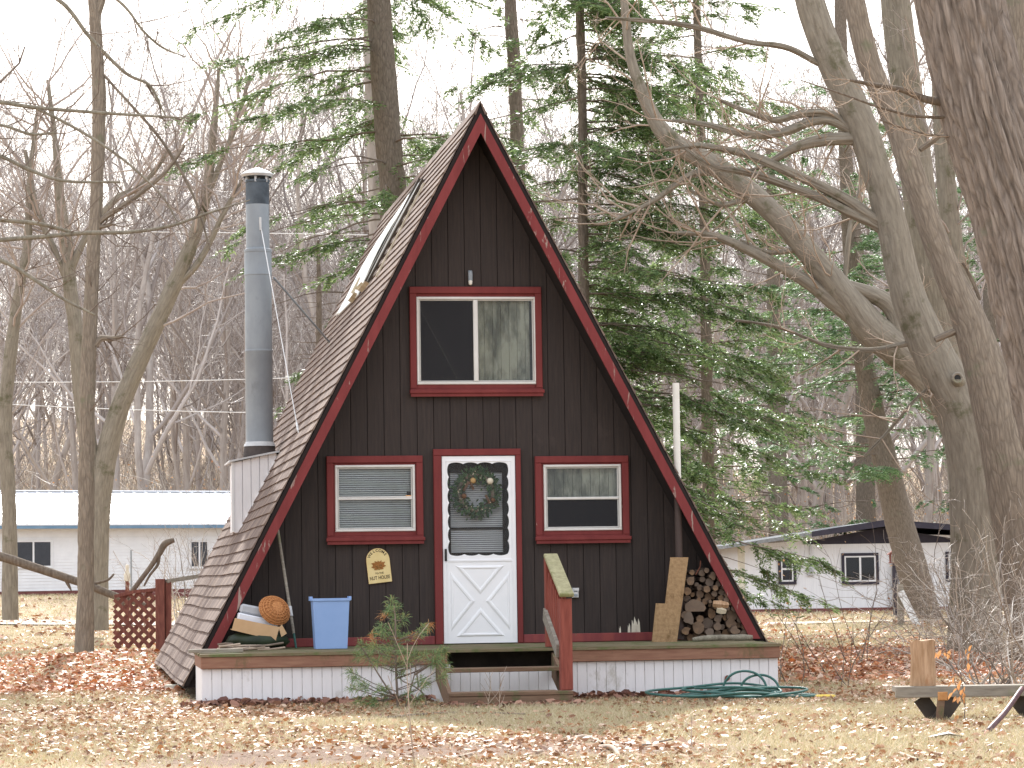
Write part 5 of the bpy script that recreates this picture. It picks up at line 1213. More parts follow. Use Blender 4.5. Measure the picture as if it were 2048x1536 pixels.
# forked tree behind it
Y3 = 62.0; b = P(195, 1240, Y3); b[2] = float(gz(b[0], Y3))
lf = [limb(q, Y3) for q in ([(190, 1260, 26), (195, 1100, 22), (205, 960, 22), (232, 840, 20), (275, 730, 18), (330, 610, 17), (378, 500, 14), (405, 420, 11), (420, 330, 9), (430, 230, 6), (438, 130, 3)],
    [(198, 1000, 18), (175, 880, 17), (160, 760, 16), (152, 660, 15), (140, 580, 13), (135, 500, 12), (120, 400, 9), (110, 280, 6), (95, 160, 3)],
    [(405, 420, 7), (440, 330, 5), (475, 240, 4), (500, 150, 2)], [(345, 580, 8), (400, 520, 6), (450, 420, 5), (485, 360, 3)], [(140, 540, 8), (175, 470, 6), (230, 400, 6), (285, 370, 4), (340, 300, 3)], [(150, 600, 7), (110, 500, 6), (75, 420, 5), (50, 300, 3)],
    [(20, 1240, 16), (18, 1000, 14), (10, 850, 14), (20, 720, 13), (35, 600, 11), (55, 480, 8), (60, 350, 5), (75, 220, 3)])]
tw = twigs_on(lf[:6], rg, 16, (1.2, 2.8), .03, 4, [0, 0, 5, 4], t0=.45)
tree_parts('forked_tree', 'bare forked tree with one trunk leaning right behind the slim tree', b, lf[:6], tw, M['bark_grey'], M['twig_far'], (20, .02, 2.5, 1.3, True))
b = P(20, 1240, Y3); b[2] = float(gz(b[0], Y3))
tree_parts('bare_tree', 'bare grey tree at the far left frame edge above the white house roof', b, lf[6:], twigs_on(lf[6:], rg, 20, (1.2, 2.8), .03, 4, [0, 0, 5, 4], t0=.3), M['bark_grey'], M['twig_far'], (20, .02, 2.5, 1.3, True))
# big furrowed trunk, right foreground
Y4 = 23.0; b = P(2250, 1430, Y4); b[2] = float(gz(b[0], Y4))
t4 = limb([(2262, 1480, 170), (2250, 1420, 140), (2238, 1300, 118), (2200, 1050, 106), (2145, 838, 101), (2093, 638, 97), (2064, 524, 95), (2030, 401, 92), (1995, 296, 90), (1960, 173, 88), (1919, 0, 85), (1875, -220, 78), (1830, -500, 60)], Y4)
l4 = [limb(q, Y4) for q in ([(1890, 205, 9), (1850, 198, 8), (1805, 180, 6), (1760, 172, 5), (1700, 160, 3)], [(1900, 235, 4), (1830, 232, 3), (1760, 215, 2.5), (1690, 190, 2), (1600, 160, 1)], [(1950, 275, 3), (1850, 268, 2.5), (1760, 240, 2)])]
tw = twigs_on(l4, rg, 9, (.15, .5), .005, 3, NCH)
e = empty('furrowed_tree', b); tag(e, 'massive furrowed trunk leaning across the upper right corner', 'tree')
npmesh('trunk', *rt(rough_tube(*t4, 200, .05, 13.0, 2.4, 5, True), b, M['bark_furrow'], e))
for p, r in l4: npmesh('limb', *(lambda v, f: (v - b, f))(*tube(p, r, 8)), M['bark_brown'], e, True)
V, F = tubeset(tw); npmesh('crown', V - b, F, M['twig_tan'], e, True)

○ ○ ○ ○

• Exercise objective:
Omit the pictures and give the material again, exactly and in full.

• Task solution:
Write part 5 of the bpy script that recreates this picture. It picks up at line 1213. More parts follow. Use Blender 4.5. Measure the picture as if it were 2048x1536 pixels.
# forked tree behind it
Y3 = 62.0; b = P(195, 1240, Y3); b[2] = float(gz(b[0], Y3))
lf = [limb(q, Y3) for q in ([(190, 1260, 26), (195, 1100, 22), (205, 960, 22), (232, 840, 20), (275, 730, 18), (330, 610, 17), (378, 500, 14), (405, 420, 11), (420, 330, 9), (430, 230, 6), (438, 130, 3)],
    [(198, 1000, 18), (175, 880, 17), (160, 760, 16), (152, 660, 15), (140, 580, 13), (135, 500, 12), (120, 400, 9), (110, 280, 6), (95, 160, 3)],
    [(405, 420, 7), (440, 330, 5), (475, 240, 4), (500, 150, 2)], [(345, 580, 8), (400, 520, 6), (450, 420, 5), (485, 360, 3)], [(140, 540, 8), (175, 470, 6), (230, 400, 6), (285, 370, 4), (340, 300, 3)], [(150, 600, 7), (110, 500, 6), (75, 420, 5), (50, 300, 3)],
    [(20, 1240, 16), (18, 1000, 14), (10, 850, 14), (20, 720, 13), (35, 600, 11), (55, 480, 8), (60, 350, 5), (75, 220, 3)])]
tw = twigs_on(lf[:6], rg, 16, (1.2, 2.8), .03, 4, [0, 0, 5, 4], t0=.45)
tree_parts('forked_tree', 'bare forked tree with one trunk leaning right behind the slim tree', b, lf[:6], tw, M['bark_grey'], M['twig_far'], (20, .02, 2.5, 1.3, True))
b = P(20, 1240, Y3); b[2] = float(gz(b[0], Y3))
tree_parts('bare_tree', 'bare grey tree at the far left frame edge above the white house roof', b, lf[6:], twigs_on(lf[6:], rg, 20, (1.2, 2.8), .03, 4, [0, 0, 5, 4], t0=.3), M['bark_grey'], M['twig_far'], (20, .02, 2.5, 1.3, True))
# big furrowed trunk, right foreground
Y4 = 23.0; b = P(2250, 1430, Y4); b[2] = float(gz(b[0], Y4))
t4 = limb([(2262, 1480, 170), (2250, 1420, 140), (2238, 1300, 118), (2200, 1050, 106), (2145, 838, 101), (2093, 638, 97), (2064, 524, 95), (2030, 401, 92), (1995, 296, 90), (1960, 173, 88), (1919, 0, 85), (1875, -220, 78), (1830, -500, 60)], Y4)
l4 = [limb(q, Y4) for q in ([(1890, 205, 9), (1850, 198, 8), (1805, 180, 6), (1760, 172, 5), (1700, 160, 3)], [(1900, 235, 4), (1830, 232, 3), (1760, 215, 2.5), (1690, 190, 2), (1600, 160, 1)], [(1950, 275, 3), (1850, 268, 2.5), (1760, 240, 2)])]
tw = twigs_on(l4, rg, 9, (.15, .5), .005, 3, NCH)
e = empty('furrowed_tree', b); tag(e, 'massive furrowed trunk leaning across the upper right corner', 'tree')
npmesh('trunk', *rt(rough_tube(*t4, 200, .05, 13.0, 2.4, 5, True), b, M['bark_furrow'], e))
for p, r in l4: npmesh('limb', *(lambda v, f: (v - b, f))(*tube(p, r, 8)), M['bark_brown'], e, True)
V, F = tubeset(tw); npmesh('crown', V - b, F, M['twig_tan'], e, True)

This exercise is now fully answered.